Interactive Poetry
“Pardon my shtick,” Wayne Koestenbaum grinned to a dozen of us gathered one warm July evening in the East Village for “Marking Marks,” a walk the poet-painter-critic was leading in homage to Frank O’Hara’s 1953 poem “Second Avenue.” We were just a few steps west of 441 East Ninth Street, where O’Hara lived in a second-floor apartment from 1959 to 1963, the years during which he was, according to some, in fullest possession of his poetic powers. “I revere Frank O’Hara,” Koestenbaum explained, “and this might be my favorite of his poems.” Koestenbaum himself is revered as a vigilante on behalf of the glittering intellect. If John Ashbery once described “Second Avenue” as “such a difficult pleasure,” that evening, Koestenbaum praised it as “a poem big enough to contain [O’Hara’s] consciousness and the city’s consciousness as well.”
We were handed sketch pads, water-soluble markers, and pencils, and Koestenbaum explained that this evening’s walk would be punctuated by his prompts. “We will be on the lookout for events,” he said, “responding with linguistic marks or nonlinguistic marks” — meaning that our observations or ideas would be expressed within or without their sanctioned symbolic order. “Quantity, not quality,” Koestenbaum insisted. “We are working in the spirit of Frank O’Hara, who was always inspired.” Glancing at the graying sky, he added, “Let’s hope it doesn’t rain,” but thus far only the air conditioners seemed to be spitting on us.

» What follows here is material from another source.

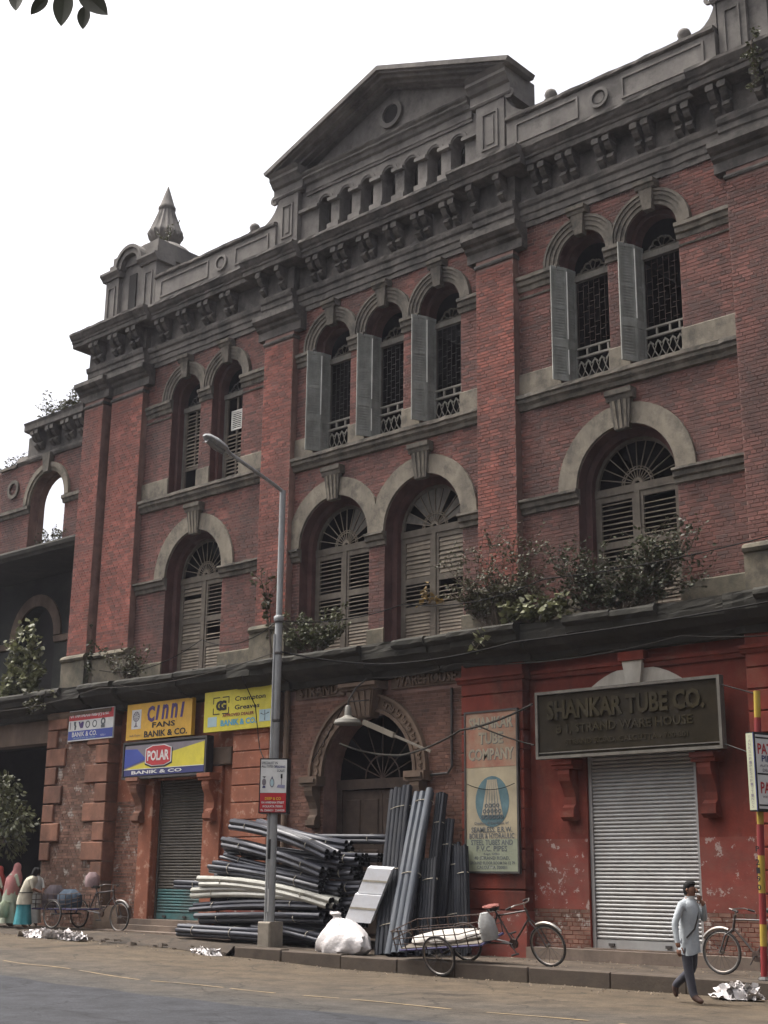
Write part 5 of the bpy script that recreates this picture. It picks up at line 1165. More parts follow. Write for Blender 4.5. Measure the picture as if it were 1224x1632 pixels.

In Artforum, Jennifer Krasinski details an exercise led by Wayne Koestenbaum: a group of people were handed sketch pads and markers and taken on a tour inspired by Frank O’Hara’s poem “Second Avenue.” I like the idea of a poem you can experience in real life, or like an event based on a poem; it seems like a nice way to start understanding poetry at all.